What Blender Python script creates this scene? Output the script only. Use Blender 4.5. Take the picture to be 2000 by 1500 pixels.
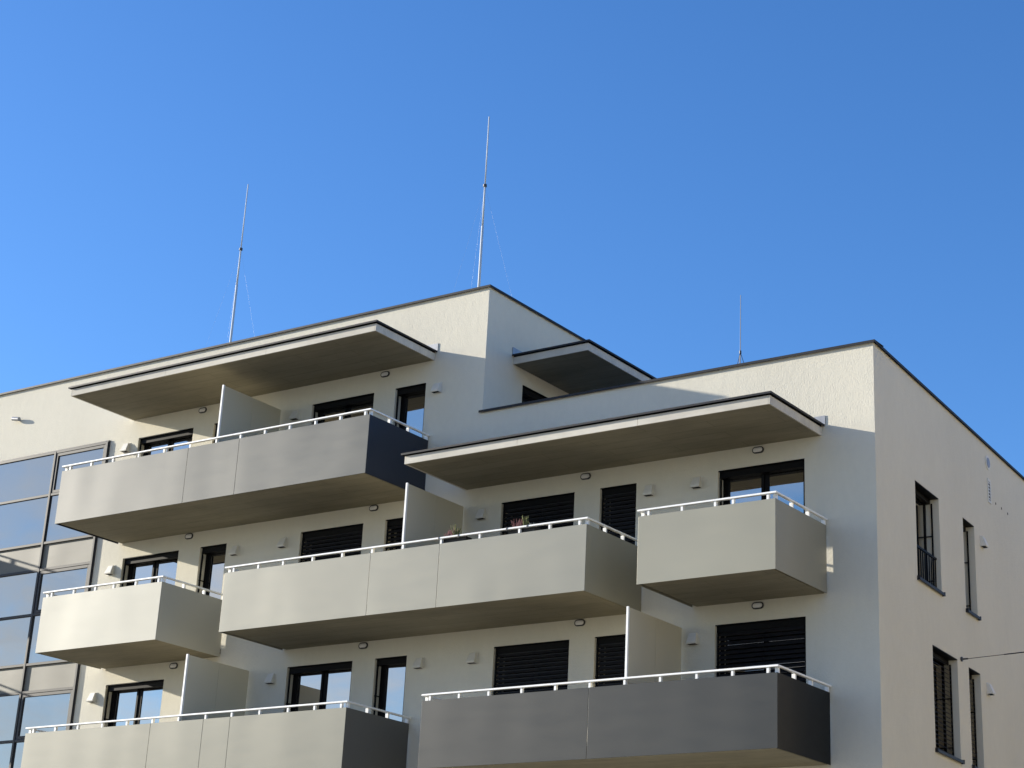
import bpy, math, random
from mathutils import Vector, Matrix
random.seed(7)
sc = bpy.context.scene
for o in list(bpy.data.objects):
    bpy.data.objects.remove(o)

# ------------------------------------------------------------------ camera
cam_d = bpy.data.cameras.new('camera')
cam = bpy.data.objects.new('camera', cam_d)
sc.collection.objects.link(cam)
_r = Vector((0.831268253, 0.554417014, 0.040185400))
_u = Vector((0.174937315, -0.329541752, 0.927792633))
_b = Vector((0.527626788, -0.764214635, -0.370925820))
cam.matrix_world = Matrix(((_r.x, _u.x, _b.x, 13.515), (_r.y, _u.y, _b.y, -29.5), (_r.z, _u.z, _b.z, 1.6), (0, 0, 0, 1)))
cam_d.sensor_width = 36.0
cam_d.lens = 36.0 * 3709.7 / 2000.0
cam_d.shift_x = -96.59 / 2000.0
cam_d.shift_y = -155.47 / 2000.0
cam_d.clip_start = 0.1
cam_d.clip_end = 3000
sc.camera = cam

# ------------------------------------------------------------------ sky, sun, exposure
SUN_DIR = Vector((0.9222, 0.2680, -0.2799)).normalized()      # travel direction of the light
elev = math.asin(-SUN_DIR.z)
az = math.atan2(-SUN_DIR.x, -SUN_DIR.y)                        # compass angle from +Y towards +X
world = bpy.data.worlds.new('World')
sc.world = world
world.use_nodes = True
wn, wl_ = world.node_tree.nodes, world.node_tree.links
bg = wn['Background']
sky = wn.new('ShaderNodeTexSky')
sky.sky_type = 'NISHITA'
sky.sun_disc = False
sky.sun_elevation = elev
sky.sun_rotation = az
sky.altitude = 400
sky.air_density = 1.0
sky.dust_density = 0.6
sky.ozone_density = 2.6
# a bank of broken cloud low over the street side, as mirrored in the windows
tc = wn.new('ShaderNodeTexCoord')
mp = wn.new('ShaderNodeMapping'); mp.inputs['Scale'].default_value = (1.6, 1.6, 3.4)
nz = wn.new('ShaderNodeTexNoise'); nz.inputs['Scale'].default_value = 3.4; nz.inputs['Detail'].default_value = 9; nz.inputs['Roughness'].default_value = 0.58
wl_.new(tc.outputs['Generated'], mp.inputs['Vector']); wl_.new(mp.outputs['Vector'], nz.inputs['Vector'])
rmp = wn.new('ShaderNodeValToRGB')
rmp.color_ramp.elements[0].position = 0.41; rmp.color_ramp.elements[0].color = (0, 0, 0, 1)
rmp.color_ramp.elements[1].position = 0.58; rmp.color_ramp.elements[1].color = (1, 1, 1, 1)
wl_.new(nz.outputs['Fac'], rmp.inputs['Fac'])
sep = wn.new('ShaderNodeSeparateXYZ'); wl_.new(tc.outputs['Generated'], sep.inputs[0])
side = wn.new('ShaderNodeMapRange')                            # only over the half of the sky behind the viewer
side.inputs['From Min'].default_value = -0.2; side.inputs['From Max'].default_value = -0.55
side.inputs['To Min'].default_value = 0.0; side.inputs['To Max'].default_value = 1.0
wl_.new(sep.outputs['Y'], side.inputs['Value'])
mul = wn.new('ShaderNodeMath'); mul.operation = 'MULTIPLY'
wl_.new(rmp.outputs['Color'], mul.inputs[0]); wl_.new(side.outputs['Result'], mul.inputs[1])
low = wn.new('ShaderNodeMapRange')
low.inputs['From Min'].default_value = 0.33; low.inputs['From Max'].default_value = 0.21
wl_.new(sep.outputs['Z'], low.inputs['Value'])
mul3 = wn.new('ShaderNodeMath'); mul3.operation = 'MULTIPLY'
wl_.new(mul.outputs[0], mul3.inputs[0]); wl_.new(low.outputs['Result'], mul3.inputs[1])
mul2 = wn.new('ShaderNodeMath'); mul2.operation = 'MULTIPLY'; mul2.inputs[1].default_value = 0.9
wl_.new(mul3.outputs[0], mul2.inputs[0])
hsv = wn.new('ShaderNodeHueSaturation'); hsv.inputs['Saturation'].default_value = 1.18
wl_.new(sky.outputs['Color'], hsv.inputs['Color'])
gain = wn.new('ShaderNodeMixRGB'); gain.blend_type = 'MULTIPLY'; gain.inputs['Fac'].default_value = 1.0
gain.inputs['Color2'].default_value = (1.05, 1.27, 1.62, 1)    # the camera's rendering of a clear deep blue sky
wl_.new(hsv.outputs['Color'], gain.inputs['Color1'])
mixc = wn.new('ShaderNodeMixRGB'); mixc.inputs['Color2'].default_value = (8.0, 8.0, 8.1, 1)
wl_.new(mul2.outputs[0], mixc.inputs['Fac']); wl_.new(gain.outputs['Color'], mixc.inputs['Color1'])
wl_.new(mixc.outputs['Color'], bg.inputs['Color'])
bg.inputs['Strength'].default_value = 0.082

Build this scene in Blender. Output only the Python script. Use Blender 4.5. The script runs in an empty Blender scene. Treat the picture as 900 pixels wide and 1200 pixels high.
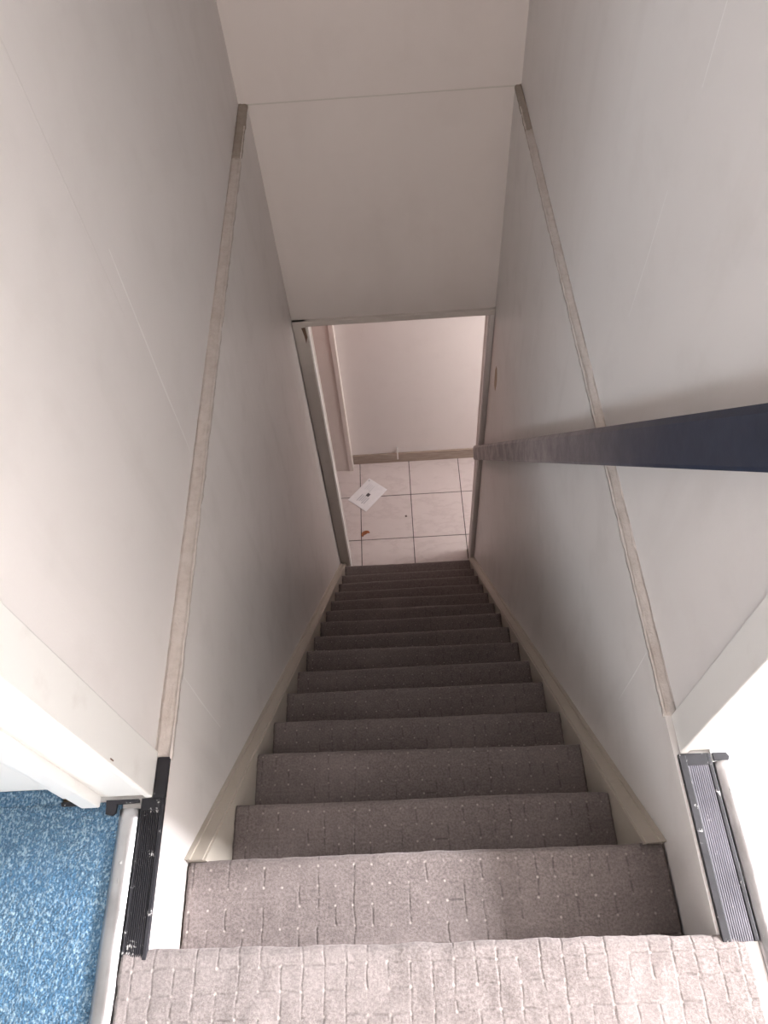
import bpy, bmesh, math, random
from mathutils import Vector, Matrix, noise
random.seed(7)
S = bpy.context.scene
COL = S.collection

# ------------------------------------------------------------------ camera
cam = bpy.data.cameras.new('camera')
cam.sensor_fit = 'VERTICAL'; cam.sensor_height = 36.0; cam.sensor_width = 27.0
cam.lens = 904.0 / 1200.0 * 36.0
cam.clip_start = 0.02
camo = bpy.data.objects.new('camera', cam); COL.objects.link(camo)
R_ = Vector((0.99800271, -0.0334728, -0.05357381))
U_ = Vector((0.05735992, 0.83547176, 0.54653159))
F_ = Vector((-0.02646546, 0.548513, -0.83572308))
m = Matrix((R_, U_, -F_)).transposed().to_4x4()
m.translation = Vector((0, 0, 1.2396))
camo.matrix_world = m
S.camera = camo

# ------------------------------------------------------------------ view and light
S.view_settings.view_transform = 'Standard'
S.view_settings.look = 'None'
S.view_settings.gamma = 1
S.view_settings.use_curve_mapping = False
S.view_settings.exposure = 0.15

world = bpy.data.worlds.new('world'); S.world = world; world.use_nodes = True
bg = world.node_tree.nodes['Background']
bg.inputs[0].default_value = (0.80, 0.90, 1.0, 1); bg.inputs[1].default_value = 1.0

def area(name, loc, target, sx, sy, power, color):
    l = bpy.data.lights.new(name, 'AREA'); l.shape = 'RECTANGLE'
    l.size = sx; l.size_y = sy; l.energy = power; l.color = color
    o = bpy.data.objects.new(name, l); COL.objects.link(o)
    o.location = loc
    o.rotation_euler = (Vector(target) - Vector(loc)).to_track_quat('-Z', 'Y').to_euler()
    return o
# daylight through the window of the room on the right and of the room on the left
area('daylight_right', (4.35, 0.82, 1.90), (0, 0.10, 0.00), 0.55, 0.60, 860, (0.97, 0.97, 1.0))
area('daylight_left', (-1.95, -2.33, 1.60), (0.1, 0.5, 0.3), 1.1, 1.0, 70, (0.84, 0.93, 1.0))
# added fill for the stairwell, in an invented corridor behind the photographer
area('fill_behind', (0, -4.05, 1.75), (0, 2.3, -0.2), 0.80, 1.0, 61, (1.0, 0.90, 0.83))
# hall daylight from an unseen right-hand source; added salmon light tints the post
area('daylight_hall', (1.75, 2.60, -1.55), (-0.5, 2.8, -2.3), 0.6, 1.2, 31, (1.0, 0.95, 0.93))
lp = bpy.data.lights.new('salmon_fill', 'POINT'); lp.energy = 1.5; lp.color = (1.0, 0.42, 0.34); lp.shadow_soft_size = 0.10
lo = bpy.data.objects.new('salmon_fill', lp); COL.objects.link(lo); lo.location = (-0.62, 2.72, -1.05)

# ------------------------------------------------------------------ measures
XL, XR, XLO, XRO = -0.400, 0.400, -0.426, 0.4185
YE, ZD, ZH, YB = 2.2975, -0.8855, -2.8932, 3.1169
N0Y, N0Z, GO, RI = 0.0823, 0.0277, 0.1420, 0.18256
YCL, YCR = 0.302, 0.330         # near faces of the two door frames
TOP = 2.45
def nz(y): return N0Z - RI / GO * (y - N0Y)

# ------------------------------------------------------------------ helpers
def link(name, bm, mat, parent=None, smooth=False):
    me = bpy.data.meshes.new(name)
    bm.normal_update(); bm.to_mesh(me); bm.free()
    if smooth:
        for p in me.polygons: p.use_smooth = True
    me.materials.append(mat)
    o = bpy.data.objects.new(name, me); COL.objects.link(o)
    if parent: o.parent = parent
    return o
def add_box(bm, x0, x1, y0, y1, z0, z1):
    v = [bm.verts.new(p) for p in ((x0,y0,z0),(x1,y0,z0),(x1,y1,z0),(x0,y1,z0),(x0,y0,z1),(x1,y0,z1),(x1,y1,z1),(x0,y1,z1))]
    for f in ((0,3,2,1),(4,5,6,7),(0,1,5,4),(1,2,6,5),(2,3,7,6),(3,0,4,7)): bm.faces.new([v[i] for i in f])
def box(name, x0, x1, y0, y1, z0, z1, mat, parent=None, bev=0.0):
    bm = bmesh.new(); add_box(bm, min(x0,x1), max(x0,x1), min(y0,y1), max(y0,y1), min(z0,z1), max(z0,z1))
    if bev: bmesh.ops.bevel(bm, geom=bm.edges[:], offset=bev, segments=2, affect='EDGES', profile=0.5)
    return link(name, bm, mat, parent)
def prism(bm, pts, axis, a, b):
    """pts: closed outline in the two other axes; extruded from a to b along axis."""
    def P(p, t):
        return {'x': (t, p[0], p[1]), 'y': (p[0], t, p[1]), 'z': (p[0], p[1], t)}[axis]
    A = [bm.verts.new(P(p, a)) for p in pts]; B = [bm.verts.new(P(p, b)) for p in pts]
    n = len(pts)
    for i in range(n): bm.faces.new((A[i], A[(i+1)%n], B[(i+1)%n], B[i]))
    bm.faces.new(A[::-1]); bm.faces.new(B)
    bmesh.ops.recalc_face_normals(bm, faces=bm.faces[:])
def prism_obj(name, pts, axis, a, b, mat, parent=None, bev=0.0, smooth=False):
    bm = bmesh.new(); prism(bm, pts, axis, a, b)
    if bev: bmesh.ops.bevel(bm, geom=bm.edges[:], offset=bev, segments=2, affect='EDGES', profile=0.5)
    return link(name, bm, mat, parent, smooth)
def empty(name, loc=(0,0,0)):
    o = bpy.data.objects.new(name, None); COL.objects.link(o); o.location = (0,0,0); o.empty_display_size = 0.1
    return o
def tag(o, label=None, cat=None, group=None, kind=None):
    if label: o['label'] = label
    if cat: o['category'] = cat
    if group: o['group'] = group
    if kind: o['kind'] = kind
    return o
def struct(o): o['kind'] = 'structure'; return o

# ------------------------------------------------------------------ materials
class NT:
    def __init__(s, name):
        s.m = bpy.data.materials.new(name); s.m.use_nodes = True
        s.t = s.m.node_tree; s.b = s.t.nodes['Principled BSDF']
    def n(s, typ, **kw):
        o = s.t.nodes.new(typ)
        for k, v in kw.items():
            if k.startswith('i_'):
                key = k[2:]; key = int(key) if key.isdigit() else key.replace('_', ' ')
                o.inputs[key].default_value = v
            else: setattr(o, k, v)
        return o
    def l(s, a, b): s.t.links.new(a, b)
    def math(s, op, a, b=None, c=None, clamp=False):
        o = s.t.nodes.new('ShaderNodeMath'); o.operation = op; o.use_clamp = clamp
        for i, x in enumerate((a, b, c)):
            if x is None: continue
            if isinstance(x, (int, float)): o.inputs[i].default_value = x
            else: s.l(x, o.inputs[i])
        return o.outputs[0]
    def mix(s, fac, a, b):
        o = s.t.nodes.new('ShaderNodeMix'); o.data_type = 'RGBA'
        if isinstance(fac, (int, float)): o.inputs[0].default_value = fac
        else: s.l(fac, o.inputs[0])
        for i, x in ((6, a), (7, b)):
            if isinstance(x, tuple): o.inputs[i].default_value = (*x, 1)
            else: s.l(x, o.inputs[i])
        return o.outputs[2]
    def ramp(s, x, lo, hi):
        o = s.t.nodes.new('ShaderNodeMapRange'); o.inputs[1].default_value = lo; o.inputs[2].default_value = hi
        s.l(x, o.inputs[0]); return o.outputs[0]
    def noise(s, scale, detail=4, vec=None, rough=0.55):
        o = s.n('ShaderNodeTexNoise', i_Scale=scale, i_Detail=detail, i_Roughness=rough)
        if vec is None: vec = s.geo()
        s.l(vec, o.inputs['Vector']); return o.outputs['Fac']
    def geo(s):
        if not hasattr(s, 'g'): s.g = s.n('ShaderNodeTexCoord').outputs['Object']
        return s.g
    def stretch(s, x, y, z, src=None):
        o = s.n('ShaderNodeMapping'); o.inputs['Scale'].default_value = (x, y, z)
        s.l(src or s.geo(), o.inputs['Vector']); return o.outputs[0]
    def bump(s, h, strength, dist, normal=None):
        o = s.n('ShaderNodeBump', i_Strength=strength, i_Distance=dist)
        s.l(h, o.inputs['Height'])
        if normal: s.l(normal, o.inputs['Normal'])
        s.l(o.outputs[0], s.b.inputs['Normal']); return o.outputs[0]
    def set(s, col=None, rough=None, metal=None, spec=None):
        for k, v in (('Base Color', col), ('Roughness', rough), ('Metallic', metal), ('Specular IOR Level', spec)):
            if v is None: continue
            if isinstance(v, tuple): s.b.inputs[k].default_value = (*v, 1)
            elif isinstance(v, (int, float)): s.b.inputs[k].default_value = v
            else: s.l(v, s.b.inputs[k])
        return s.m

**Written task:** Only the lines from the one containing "Build this scene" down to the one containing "COL = S.collection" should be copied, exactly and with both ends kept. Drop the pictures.

**Solved exercise:**
Build this scene in Blender. Output only the Python script. Use Blender 4.5. The script runs in an empty Blender scene. Treat the picture as 900 pixels wide and 1200 pixels high.
import bpy, bmesh, math, random
from mathutils import Vector, Matrix, noise
random.seed(7)
S = bpy.context.scene
COL = S.collection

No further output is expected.